Where Is Jethro When You Need Him?

By Dot Bowen


Moses' father-in-law replied, "What you are doing is not good. You and these people who come to you will only wear yourselves out. The work is too heavy for you; you cannot handle it alone.” Exodus 18:17-18 (NIV)


The New Year is often a time when people reflect on last year and prepare to accomplish more than ever in the coming year. We glance at our “to-dos” from the previous year that still haven’t been checked off our list and resolve to be more organized, worked harder and smarter, and be all things to all people. How are we going to get everything done? How are we going to meet everyone’s needs and expectations? Let me go ahead and answer these questions. We can’t! It’s impossible to do everything, and we certainly can’t meet everyone’s needs or expectations. To be quite honest, we are not supposed to be or do everything for everyone. When did we start believing it’s our responsibility to make everyone happy? In trying to please everyone or being available for everything, we set ourselves up for failure and disappointment. The truth is only God is everything and only God can fulfill everyone’s expectations. Maybe our job is to let Him do what only He can do.

Moses was an amazing leader, but he had to learn he was limited in his time and abilities. From the beginning of his life, Moses had a heart to help the helpless. One day Moses left the palace to visit his people—the Hebrews. As he watched them work, he saw an Egyptian beating a Hebrew slave. Moses immediately stepped in to help the Hebrew, but instead, he ended up killing the Egyptian. Because of his crime, Moses fled to the wilderness where God began to prepare him for his future life of 40 years in the wilderness. God placed Moses in the position to lead the Hebrew people out of Egypt, and he had to learn he could not please everyone. It didn’t matter what Moses or God did, the Israelites complained. Moses needed to learn how to deal with the complaints of the people. At a crucial moment in his wilderness journey, Moses’ father-in-law Jethro taught him some a leadership lesson. It’s so interesting how God can teach us through some of the most unlikely sources. We can learn from Jethro by reading Exodus 18.

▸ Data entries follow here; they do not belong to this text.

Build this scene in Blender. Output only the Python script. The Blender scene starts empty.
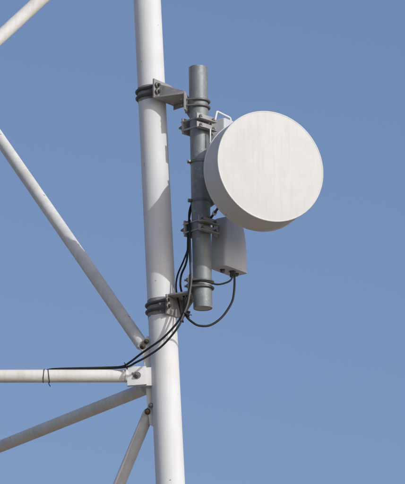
import bpy, bmesh, math, random
from mathutils import Vector as V, Matrix

random.seed(4)
R = math.radians
scene = bpy.context.scene
col = scene.collection

# ------------------------------------------------------------------ camera
PXM = 193.0                      # photograph pixels per metre at the pole
DIST, ELEV, HT = 25.0, R(17.0), 8.9
e_c, e_s = math.cos(ELEV), math.sin(ELEV)
TARGET = V((0, 0, HT))
CAM = TARGET - V((0, e_c, e_s)) * DIST
cam_d = bpy.data.cameras.new('camera')
cam = bpy.data.objects.new('camera', cam_d)
col.objects.link(cam)
cam.location = CAM
cam.rotation_euler = (R(90) + ELEV, 0, 0)
cam_d.sensor_fit = 'VERTICAL'
cam_d.angle = 2 * math.atan(242 / PXM / DIST)
cam_d.clip_start = 0.1
cam_d.clip_end = 8000
scene.camera = cam
scene.render.resolution_x, scene.render.resolution_y = 857, 1024

# ------------------------------------------------------------------ sky, sun, exposure
SUN_AZ, SUN_EL = R(47), R(27)    # azimuth measured from +x towards the camera
S = V((math.cos(SUN_EL) * math.cos(SUN_AZ), -math.cos(SUN_EL) * math.sin(SUN_AZ), math.sin(SUN_EL)))
w = bpy.data.worlds.new('World'); scene.world = w
w.use_nodes = True
wn, wl = w.node_tree.nodes, w.node_tree.links
bg = wn['Background']
sky = wn.new('ShaderNodeTexSky')
sky.sky_type = 'NISHITA'
sky.sun_disc = False
sky.sun_elevation = SUN_EL
sky.sun_rotation = math.atan2(S.x, S.y)
sky.altitude = 200
sky.air_density = 1.0
sky.dust_density = 3.6
sky.ozone_density = 3.4
wb = wn.new('ShaderNodeMix'); wb.data_type = 'RGBA'; wb.blend_type = 'MULTIPLY'   # white balance of the whole sky
wb.inputs[0].default_value = 1.0
wb.inputs[7].default_value = (1.04, .968, 1.0, 1)
wl.new(sky.outputs[0], wb.inputs[6]); wl.new(wb.outputs[2], bg.inputs[0])
bg.inputs[1].default_value = 0.127
sun_d = bpy.data.lights.new('sun', 'SUN')
sun_d.energy = 2.0
sun_d.angle = R(0.53)
sun_d.color = (1.0, 0.995, 0.955)
sun = bpy.data.objects.new('sun', sun_d)
col.objects.link(sun)
sun.location = (20, -20, 40)
sun.rotation_euler = S.to_track_quat('Z', 'Y').to_euler()
scene.view_settings.view_transform = 'Standard'
scene.view_settings.look = 'None'
scene.view_settings.exposure = 0.0
scene.view_settings.gamma = 1.0

# ------------------------------------------------------------------ helpers
def at(px, py, y=0.0):
    """world point on the vertical plane at depth y that shows at photo pixel (px, py)"""
    d = V((1, 0, 0)) * ((px - 202.5) / PXM) + V((0, -e_s, e_c)) * ((242 - py) / PXM) + V((0, e_c, e_s)) * DIST
    return CAM + d * ((y - CAM.y) / d.y)

def frame(z_dir, hint=V((0, 0, 1))):
    z = z_dir.normalized()
    if abs(z.dot(hint)) > 0.98: hint = V((1, 0, 0))
    x = hint.cross(z).normalized()
    y = z.cross(x)
    return x, y, z

def tag(o, label=None, cat=None, group=None, kind=None):
    if label: o['label'] = label
    if cat: o['category'] = cat
    if group: o['group'] = group
    if kind: o['kind'] = kind
    return o

def empty(name, loc, label, cat, group=None):
    o = bpy.data.objects.new(name, None)
    col.objects.link(o)
    o.location = loc
    o.empty_display_size = 0.05
    return tag(o, label, cat, group)

def root_loc(o):
    p = V((0, 0, 0))
    while o:
        p += V(o.location); o = o.parent
    return p

def obj(name, bm, mat, parent=None, loc=None, smooth_deg=35):
    bmesh.ops.recalc_face_normals(bm, faces=bm.faces)
    off = root_loc(parent) if parent else (loc or V((0, 0, 0)))
    bmesh.ops.translate(bm, verts=bm.verts, vec=-off)
    for f in bm.faces: f.smooth = True
    lim = R(smooth_deg)
    for ed in bm.edges:
        if len(ed.link_faces) != 2 or ed.calc_face_angle(0) > lim: ed.smooth = False
    me = bpy.data.meshes.new(name)
    bm.to_mesh(me); bm.free()
    me.materials.append(mat)
    o = bpy.data.objects.new(name, me)
    col.objects.link(o)
    if parent: o.parent = parent
    else: o.location = off
    return o

def ring(bm, c, x, y, r, n):
    return [bm.verts.new(c + (x * math.cos(a) + y * math.sin(a)) * r) for a in [2 * math.pi * i / n for i in range(n)]]

def bridge(bm, a, b):
    n = len(a)
    for i in range(n):
        bm.faces.new((a[i], a[(i + 1) % n], b[(i + 1) % n], b[i]))

def lathe(bm, c, axis, prof, n=48, cap=True, hint=V((0, 0, 1))):
    """prof: list of (radius, distance along axis)"""
    x, y, z = frame(axis, hint)
    prev = None
    for (r, l) in prof:
        cur = ring(bm, c + z * l, x, y, max(r, 1e-5), n)
        if prev: bridge(bm, prev, cur)
        elif cap: bm.faces.new(cur)
        prev = cur
    if cap: bm.faces.new(prev)
    return bm

def rod(bm, a, b, r, r2=None, n=20, ch=0.0):
    a, b = V(a), V(b)
    L = (b - a).length
    r2 = r if r2 is None else r2
    if ch: prof = [(r - ch, 0), (r, ch), (r2, L - ch), (r2 - ch, L)]
    else: prof = [(r, 0), (r2, L)]
    return lathe(bm, a, b - a, prof, n)

def smooth_path(pts, sub=8, closed=False):
    pts = [V(p) for p in pts]
    out = []
    n = len(pts)
    for i in range(n if closed else n - 1):
        if closed: p0, p1, p2, p3 = pts[i - 1], pts[i], pts[(i + 1) % n], pts[(i + 2) % n]
        else: p0, p1, p2, p3 = pts[max(i - 1, 0)], pts[i], pts[i + 1], pts[min(i + 2, n - 1)]
        for k in range(sub):
            t = k / sub
            out.append(0.5 * ((2 * p1) + (p2 - p0) * t + (2 * p0 - 5 * p1 + 4 * p2 - p3) * t * t + (3 * p1 - p0 - 3 * p2 + p3) * t ** 3))
    if not closed: out.append(pts[-1])
    return out

def tube(bm, pts, r, n=10, closed=False, flat=None):
    """sweep along pts; flat=(half width along z, half thickness) gives a strap"""
    pts = [V(p) for p in pts]
    m = len(pts)
    rings = []
    tan0 = (pts[1] - pts[0]).normalized()
    up = V((0, 0, 1)) if abs(tan0.z) < 0.9 else V((1, 0, 0))
    nrm = (up - tan0 * up.dot(tan0)).normalized()
    for i in range(m):
        if closed: t = (pts[(i + 1) % m] - pts[i - 1]).normalized()
        else: t = (pts[min(i + 1, m - 1)] - pts[max(i - 1, 0)]).normalized()
        nrm = (nrm - t * nrm.dot(t)).normalized()
        b = t.cross(nrm)
        if flat:
            hw, ht = flat
            rings.append([bm.verts.new(pts[i] + nrm * sx * hw + b * sy * ht) for sx, sy in ((1, 1), (-1, 1), (-1, -1), (1, -1))])
        else:
            rings.append(ring(bm, pts[i], nrm, b, r, n))
    for i in range(m - 1): bridge(bm, rings[i], rings[i + 1])
    if closed: bridge(bm, rings[-1], rings[0])
    else:
        bm.faces.new(rings[0]); bm.faces.new(rings[-1])
    return bm

def prism(bm, poly, ext, bev=0.0):
    """poly: coplanar points, extruded by vector ext"""
    tmp = bmesh.new()
    a = [tmp.verts.new(V(p)) for p in poly]
    b = [tmp.verts.new(V(p) + ext) for p in poly]
    tmp.faces.new(a); tmp.faces.new(b[::-1]); bridge(tmp, a, b)
    bmesh.ops.recalc_face_normals(tmp, faces=tmp.faces)
    if bev: bmesh.ops.bevel(tmp, geom=tmp.edges[:], offset=bev, segments=2, affect='EDGES', profile=0.6)
    me = bpy.data.meshes.new('tmp'); tmp.to_mesh(me); tmp.free()
    bm.from_mesh(me); bpy.data.meshes.remove(me)
    return bm

def slab(bm, c, ax, ay, az, sx, sy, sz, bev=0.0):
    c = V(c)
    ax, ay, az = ax * sx / 2, ay * sy / 2, az * sz / 2
    return prism(bm, [c - ax - ay - az, c + ax - ay - az, c + ax + ay - az, c - ax + ay - az], az * 2, bev)

def hexnut(bm, c, axis, r, h):
    return lathe(bm, c, axis, [(r * 0.9, 0), (r, h * .12), (r, h * .88), (r * .86, h)], 6)

# ------------------------------------------------------------------ materials
def mat(name):
    m = bpy.data.materials.new(name); m.use_nodes = True
    return m, m.node_tree.nodes, m.node_tree.links, m.node_tree.nodes['Principled BSDF']

def noise(n, l, vec, scale, detail=4, rough=0.6):
    t = n.new('ShaderNodeTexNoise'); t.inputs['Scale'].default_value = scale
    t.inputs['Detail'].default_value = detail; t.inputs['Roughness'].default_value = rough
    l.new(vec, t.inputs['Vector']); return t.outputs['Fac']

def ramp(n, l, fac, lo, hi, a=(0, 0, 0, 1), b=(1, 1, 1, 1)):
    r = n.new('ShaderNodeValToRGB')
    r.color_ramp.elements[0].position, r.color_ramp.elements[1].position = lo, hi
    r.color_ramp.elements[0].color, r.color_ramp.elements[1].color = a, b
    l.new(fac, r.inputs[0]); return r.outputs[0]

def mix(n, l, fac, a, b):
    m = n.new('ShaderNodeMix'); m.data_type = 'RGBA'
    for sock, v in ((m.inputs[0], fac), (m.inputs[6], a), (m.inputs[7], b)):
        if isinstance(v, (int, float)): sock.default_value = v
        elif isinstance(v, tuple): sock.default_value = v
        else: l.new(v, sock)
    return m.outputs[2]

def coords(n, l, scale=(1, 1, 1), rot=(0, 0, 0)):
    tc = n.new('ShaderNodeTexCoord'); mp = n.new('ShaderNodeMapping')
    mp.inputs['Scale'].default_value = scale; mp.inputs['Rotation'].default_value = rot
    l.new(tc.outputs['Object'], mp.inputs[0]); return mp.outputs[0]

def scale_val(n, l, v, k):
    m = n.new('ShaderNodeMath'); m.operation = 'MULTIPLY'; m.inputs[1].default_value = k
    l.new(v, m.inputs[0]); return m.outputs[0]

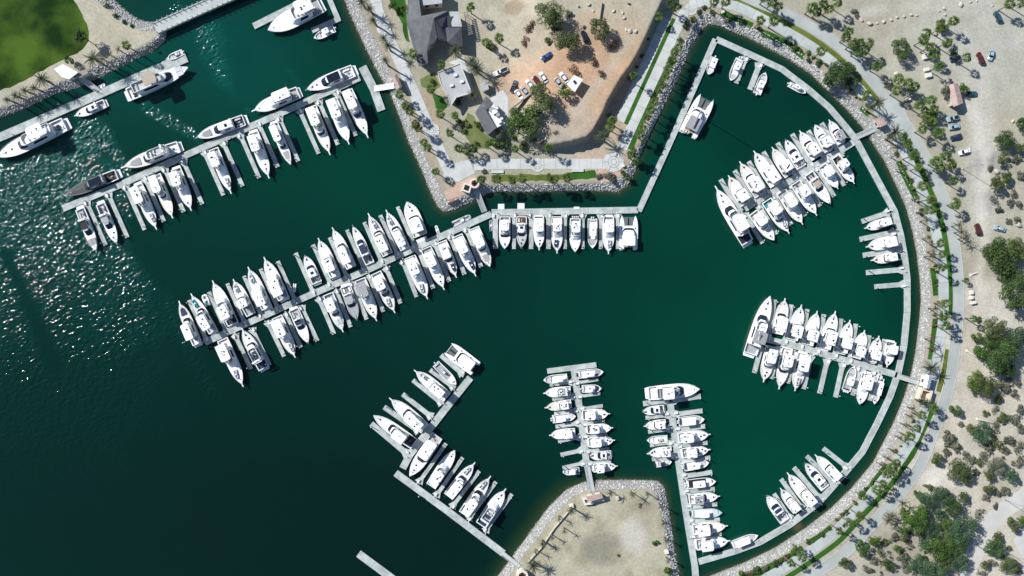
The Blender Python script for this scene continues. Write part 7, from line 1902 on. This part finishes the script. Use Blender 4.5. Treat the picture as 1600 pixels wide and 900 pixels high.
def bench(px, py, rz, label):
    x, y, z = on_ground(px, py, .5); o = empty("park_bench", (x, y, z), rz, label, "bench")
    mb = MB(); mb.box((0, 0, .45), (1.9, .5, .08)); mb.build("seat", M_TIMBER, o)
    mb = MB(); mb.box((0, .27, .72), (1.9, .07, .4)); mb.build("backrest", M_TIMBER, o)
    for s in (-.8, .8): mb = MB(); mb.box((s, 0, .2), (.1, .45, .41)); mb.build("leg", M_KERB, o)
bench(1324, 803, .7, "pale bench on the walk above the lower rocks"); bench(695, 283, -.6, "dark bench at the headland tip, upper one"); bench(703, 288, -.6, "dark bench at the headland tip, lower one"); bench(1152, 26, -.4, "bench on the lawn at the top of the basin")
def lamp(px, py, h, label, arm=1.4, az=0.0):
    x, y, z = on_ground(px, py, 0); o = empty("lamp_post", (x, y, z), az, label, "lamp post")
    mb = MB(); mb.tube((0, 0, -.1), (0, 0, h), .10, .06, n=8); mb.build("pole", M_STEEL, o)
    mb = MB(); mb.tube((0, 0, h - .1), (arm, 0, h + .15), .05, n=6); mb.build("arm", M_STEEL, o)
    mb = MB(); mb.box((arm + .3, 0, h + .12), (.8, .3, .14)); mb.build("lamp_head", M_GREYHULL, o)
    mb = MB(); mb.box((0, 0, .2), (.5, .5, .4)); mb.build("footing", M_KERB, o)
lamp(1504, 264, 10, "tall lamp post with long shadow beside the sandy road"); lamp(1569, 780, 9, "lamp post at the upper edge of the curving sand track"); lamp(1516, 846, 9, "lamp post at the lower bend of the sand track"); lamp(1572, 862, 8, "lamp post in scrub east of the sand track"); lamp(1521, 386, 8, "lamp post just below the maroon car on the track")
def post(a, c, label, m=M_WALLPALE, h=1.0):
    xa, ya, za = on_ground(*a, .4); xc, yc, zc = on_ground(*c, h); o = empty("fallen_post", (xa, ya, za), 0, label, "post")
    mb = MB(); mb.tube((0, 0, .25), (xc - xa, yc - ya, h), .22, .12, n=6); mb.build("shaft", m, o)
    mb = MB(); mb.box((0, 0, .15), (.9, .9, .3), .5); mb.build("stub", m, o)
post((1527, 655), (1555, 661), "pale leaning post lying across grey scrub on the slope"); post((1548, 512), (1558, 512.5), "short white beam among the olive trees, upper one"); post((1554, 530), (1568, 530.5), "short white beam among the trees, lower one")
post((1517, 430), (1527, 425), "bleached log beside the sandy track"); post((1511, 548), (1526, 558), "white broken frame beside the bright trees")

# labels of the plants: what stands closest, and how far out
def near(px, py): return min(LANDMARKS, key=lambda q: (q[1] - px) ** 2 + (q[2] - py) ** 2)
buckets = {}
for o, look, px, py in PLANTS:
    lm = near(px, py); buckets.setdefault((look, lm[0]), []).append((math.hypot(lm[1] - px, lm[2] - py), o))
for (look, lm), L in buckets.items():
    L.sort(key=lambda t: t[0])
    for i, (d, o) in enumerate(L):
        if look.endswith(lm) or lm in look: lab = look + ", standing alone" if len(L) == 1 else "%s %s" % (nth(i), look)
        elif len(L) == 1: lab = "%s beside the %s" % (look, lm)
        else: lab = "%s %s out from the %s" % (nth(i), look, lm)
        if len(lab.split()) < 4: lab += " on the shore"
        tag(o, lab)
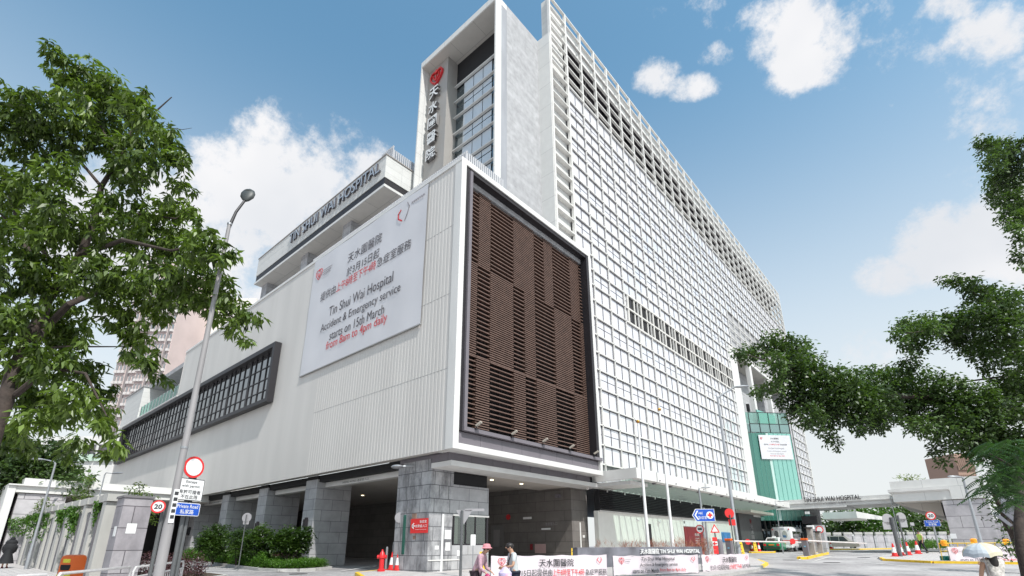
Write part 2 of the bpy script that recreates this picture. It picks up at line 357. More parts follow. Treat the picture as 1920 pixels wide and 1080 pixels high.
def text_mesh(s, h, extr=0., bold=0., align='CENTER', width=None):
    """lettering as a mesh in the local x (reading) / z (up) plane, facing -y; h is the letter height, width the run to fill"""
    cu = bpy.data.curves.new('t', 'FONT'); cu.body = s; cu.size = 1; cu.align_x = 'LEFT'; cu.extrude = 0; cu.offset = bold; cu.resolution_u = 3
    o = bpy.data.objects.new('t', cu); COL.objects.link(o); dg = bpy.context.evaluated_depsgraph_get()
    me = bpy.data.meshes.new_from_object(o.evaluated_get(dg)); V = np.array([v.co[:] for v in me.vertices]); F = [tuple(p.vertices) for p in me.polygons]
    bpy.data.objects.remove(o); bpy.data.curves.remove(cu); bpy.data.meshes.remove(me)
    if not len(V): return MB()
    mn, mx = V.min(0), V.max(0); sc = h/(mx[1]-mn[1]); sx = sc if width is None else width/(mx[0]-mn[0])
    V = np.stack([(V[:, 0]-mn[0])*sx, np.zeros(len(V)), (V[:, 1]-mn[1])*sc], 1)
    wd = (mx[0]-mn[0])*sx
    V[:, 0] -= {'CENTER': wd/2, 'LEFT': 0, 'RIGHT': wd}[align]
    m = MB()
    if extr:
        n = len(V); B = V+np.array([0, extr, 0])
        from collections import Counter
        ec = Counter(); 
        for f in F:
            for i in range(len(f)): ec[frozenset((f[i], f[(i+1) % len(f)]))] += 1
        side = [(a, b, b+n, a+n) for a, b in (tuple(e) for e, c in ec.items() if c == 1)]
        m.add(np.vstack([V, B]), F+[tuple(i+n for i in f) for f in F]+side)
    else: m.add(V, F)
    return m
def put_text(name, s, h, pos, parent, m, xdir=(1, 0, 0), updir=(0, 0, 1), extr=0., bold=0., align='CENTER', width=None):
    t_ = text_mesh(s, h, extr, bold, align, width); x = Vector(xdir).normalized(); u = Vector(updir).normalized(); n = u.cross(x)
    pos = Vector(pos)
    M = Matrix(((x.x, n.x, u.x, pos.x), (x.y, n.y, u.y, pos.y), (x.z, n.z, u.z, pos.z), (0, 0, 0, 1)))
    return t_.xf(M).build(name, m, parent)
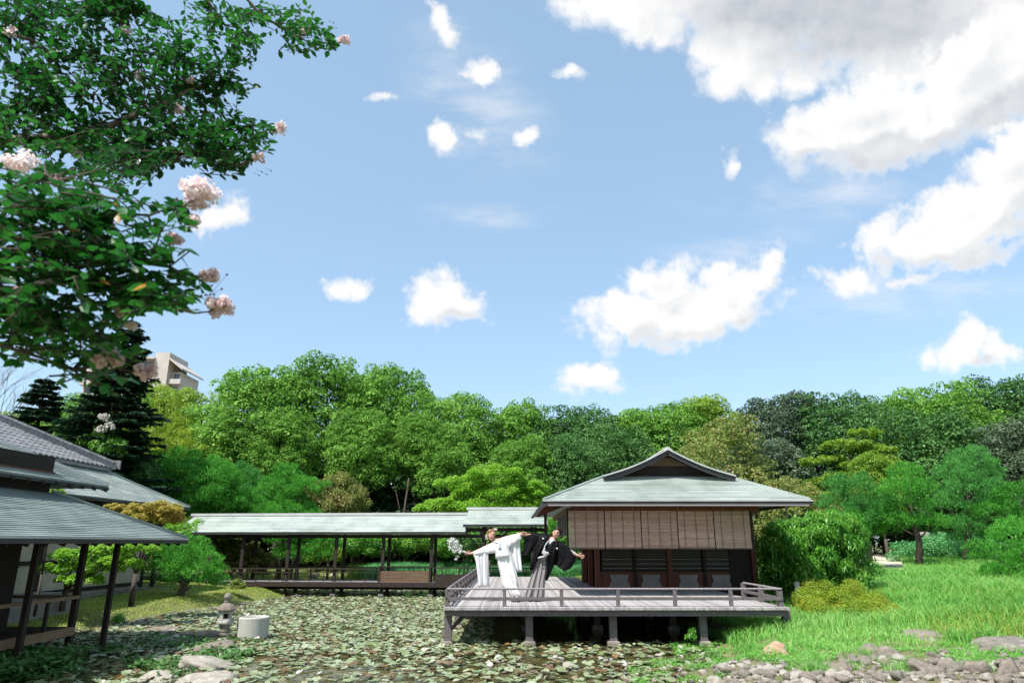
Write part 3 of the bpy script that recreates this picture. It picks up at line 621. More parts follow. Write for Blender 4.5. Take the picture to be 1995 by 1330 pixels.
hk('ridge_end_tile',MB().bar(P0-d_*.15+V((0,0,.05)),P0-d_*.15+V((0,0,.36)),.26,.07),'tile')
hk('eave_board',MB().bar((hx,hy,hz-.07),(hx,8,hz-.07),.06,.09),'eavedark'); hk('eave_board',MB().bar((hx-12,hy,hz-.07),(hx,hy,hz-.07),.06,.09),'eavedark')
hk('hip_ridge',MB().bar((hx,hy,hz+.03),(hx-t1,hy-t1,hz+hs*t1+.03),.08,.05),'copper')
wx=-13.3; hb=.55; wt=hz+.45
hk('plaster_wall',MB().box(wx-.1,wx,8,25.9,hb-.6,wt),'plaster'); hk('plaster_wall',MB().box(wx-9,wx-.1,25.8,25.9,hb-.6,wt),'plaster')
for i in range(10): y=25.85-i*1.9; hk('wall_post',MB().box(wx-.02,wx+.06,y-.07,y+.07,hb-.5,wt),'darkwood')
for z in (hb+.95,hb+1.75,hb+.12): hk('wall_rail',MB().bar((wx+.03,25.8,z),(wx+.03,8,z),.05,.11),'darkwood')
hk('upper_screen',MB().box(wx,wx+.02,8,25.7,hb+1.8,wt),'darkwood')
hk('stone_plinth',MB().box(wx-.2,wx+.25,8,26,hb-.7,hb-.02),'stone'); hk('entry_step',MB().box(wx+.3,wx+1.3,16.2,19.5,hb-.4,hb+.22),'white_plaster')
hk('entry_step',MB().box(wx+1.35,wx+1.9,16.4,19.0,hb-.4,hb+.05),'white_plaster')
for y in (26.6,): hk('eave_post',MB().box(hx-.9,hx-.78,y-.06,y+.06,.3,hz-.02),'postwood')

# ------------------------------------------------------------------ far apartment block
ab=empty('apartment_building',(-78,150,0),'beige concrete apartment block with balconies showing above the trees behind the dark fir','building')
al=-ab.location
def ak(name,mb,m,par=None):
    o=mb.build(name,M[m],par or ab)
    if not par:o.location=al
    return o
pA=at(292,692,150); pB=at(330,694,150); pC=at(366,725,152); zt_=pA.z
ak('stair_tower',MB().box(pB.x-2.6,pB.x+.6,149,158,0,zt_+.4),'concrete')
for k in range(9):
    z=zt_-1.2-3*k; ak('left_wing_storey',MB().box(pA.x-14,pB.x-2.7,150,160,z-3,z-.02),'concrete')
    bal=ak('balcony',MB().box(pA.x-14,pB.x-2.7,148.4,149.9,z-3.0,z-1.9),'concrete'); MB().box(pA.x-13.6,pB.x-3.2,149.95,149.99,z-1.9,z-.35).build('window',M['concrete_dark'],bal)
for k in range(8):
    z=pC.z-.2-3*k-(.0); ak('right_wing_storey',MB().box(pB.x+.7,pC.x-1.0,151,160,z-3,z-.02),'concrete')
    bal=ak('balcony',MB().box(pB.x+.7,pC.x-.3,149.6,150.95,z-3,z-1.9),'concrete'); MB().box(pB.x+1.2,pC.x-1.2,150.96,150.99,z-1.9,z-.4).build('window',M['concrete_dark'],bal)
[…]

Moses’ wife and two sons were visiting Jethro, and it was time for them to join Moses in the wilderness. Moses shared with his father-in-law about all the miracles God performed as they were leaving Egypt, and this is when Jethro realized everyone depended on Moses to solve their problems. As encouraging it can be to be used by God, it can also be draining. Jethro boldly told Moses, What you are doing is not good. I’m sure this came as a shock to Moses because prior to this Jethro appeared to be extremely pleased with his son-in-law. However, Jethro knew Moses needed to select and teach capable leaders to help carry the load of the people’s needs if he were going to continue to lead well. Moses agreed and did exactly what his father in law told him to do. He started by holding a leadership conference! He realized giving other leaders responsibility would help him not to feel so overwhelmed.

No one but God knew their journey in the wilderness would last 40 years. And no one but God knew Moses wouldn’t be able to keep doing what he was doing without some assistance. Perhaps Jethro spoke out of love for his family and realized in order for Moses to have margin as a husband and father, things had to change. I love that Moses was receptive to this insight and realized he was not the only one who could be used by God in the lives of God’s people. When Moses trained others to stand beside him and serve the Hebrew people through their own unique talents, everyone was happier.

God gifts and empowers each of us to do what He specifically calls us to do. But if we try to do everything for everyone, it will only be a matter of time before we find ourselves tired, discouraged, and feeling like failures with no desire to do anything but go to bed. Friends, I have been there and done that! We must work together to help each other feel valued, even within our own families. As we look to the weeks ahead and enter into this busy time of year, let’s take Jethro’s advice. We each have our limitations, and we need to ask for and accept help. I’m learning every day God never intended me to be everything to everyone. That’s His job!